I really don't know what to do.

So yeah. I doubt any of you will know who I'm going on about, so I'll give you a bit of backstory, so you don't just think I'm a whining ex-girlfriend. Which I'm not, I promise. :P

Okay, last year, last September, to be precise, I met this guy, called Niall, who, I'm sorry, but is absolutley perfect. Not WAS, IS. He's got this chestnut brown hair, and green eyes, and he's always got this gorgeous kind of little half smile going on. I got introduced to him by a friend of a friend, or something like that, but it doesn't matter.
So anyway, my friends were sleeping at my house, and they were all like "Oh my god, talk to him, seriously." I just said okay, and tried to brush it off, but then we were on my laptop, and I suddenly just hear this scream from Gabrielle, and she yells "Oh crap, he's online! Freaking talk to him girl!" So I did. And I guess that's where the trouble started. To save you from ultimate boredom, we basically talked all night, and two days later we met up at school and he asked me out. Cue a hell lot of girly rejoicing from Gabrielle and me. Silly, I know.
But yeah, we had three months of absolute bliss, and the best part of it was that he didn't mind that I was kind of batting for both teams. That was the thing I was most worried about, but he didn't seem to mind, which was fantastic. As I was saying, we had three amazing months...
Then, one stupid morning, in December, he came up to me at school and he looked pretty weird, so I asked him what was up, and he said "Listen, I need to talk to you." This is pretty much how the following conversation went;

Niall; Listen, how long were you with your last girlfriend for?
Me; (Completely unaware) Erm, about 3 months, why?
Niall; Sheesh. That's a pretty long time...
Me; Yeah... Just a bit. But I thought we had talked about this...
Niall; Yeah, but... I didn't think it was for that long...
Me; And? What does it matter? (Yeah, I have a tendency to get a bit defensive when I feel threatened, or unjustly treated, or something like that.)
Niall; I thought... Well, that it maybe it was just a phase...
Me; A phase??? What the hell, Niall? I thought we had talked about this! I thought you knew!
Niall; Knew what?
Me; That if I do shizz with a girl, it's NOT A PHASE. What's wrong with you?

And so on and so forth, up until the point where he said he couldn't deal with it, and he was so sorry, ect ect. That was the end of it. The rest of that day was kind of a blur. All I can remember is that I was crying, Gabrielle and Kelsey found me, I told them what happened, there was yelling, Niall may have got things thrown at him...I spent the rest of the day just floating through lessons, not really connected to anything.
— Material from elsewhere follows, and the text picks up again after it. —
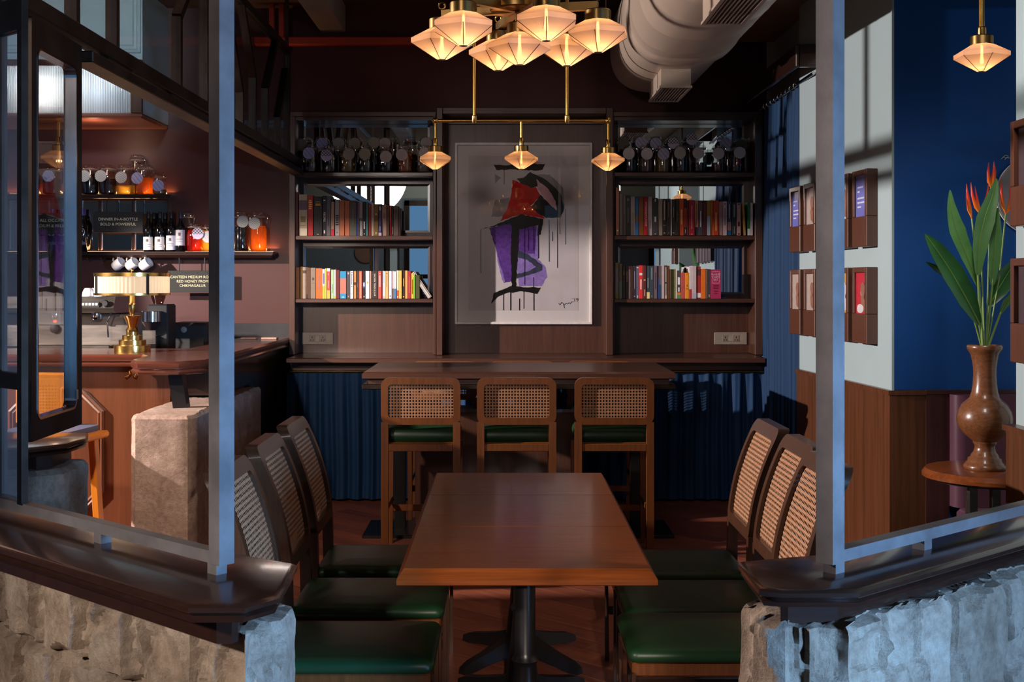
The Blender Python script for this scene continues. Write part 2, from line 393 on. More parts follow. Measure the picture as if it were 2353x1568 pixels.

It felt like it was a dream, like it couldn't really be happening.

So there you go, that's a bit of back story. Well, when I say a bit, I've only just realised that it was quite a lot. But yeah. It's 11 months on now. I completely hated him, I hated him for being so idiotic and blind and narrow minded, etc etc. But underneath it all, I've missed him so much. There isn't a day goes by when I don't think about him. I know he's a complete buffoon, but I still just want to be with him. I told my friends about this, but they didn't really understand. They just thought I was being melancholy and just a bit annoyed. But, I don't know. It felt more than just a relationship when I was with him, I don't really know how to explain it. All I know is that I would give anything to be back with him. I keep trying to convince myself that I'm over him, but I'm the worst liar in the world. I've had other boyfriends and girlfriends since then, but nothing has really seemed to compare to him. He's at my school also, so I have to see him pretty much every week day.
But I think I'm going crazy. It's like, yesterday, I just sat in my room with my iPod speakers, blasting out Stay by Shakespears Sister on repeat, occasionally alternating it with Because Of You by Kelly Clarkson, and I was just crying. Not even a few tears, but literally, buckets of it. It was so stupid.

But I don't know what to do any more. It seems I'll continue to sabotage any future relationships, and so on and so forth. I don't know how to stop it. And I've only just realised I've ranted at you for about 800 words about my stupid ex-boyfriend. Sorry about that.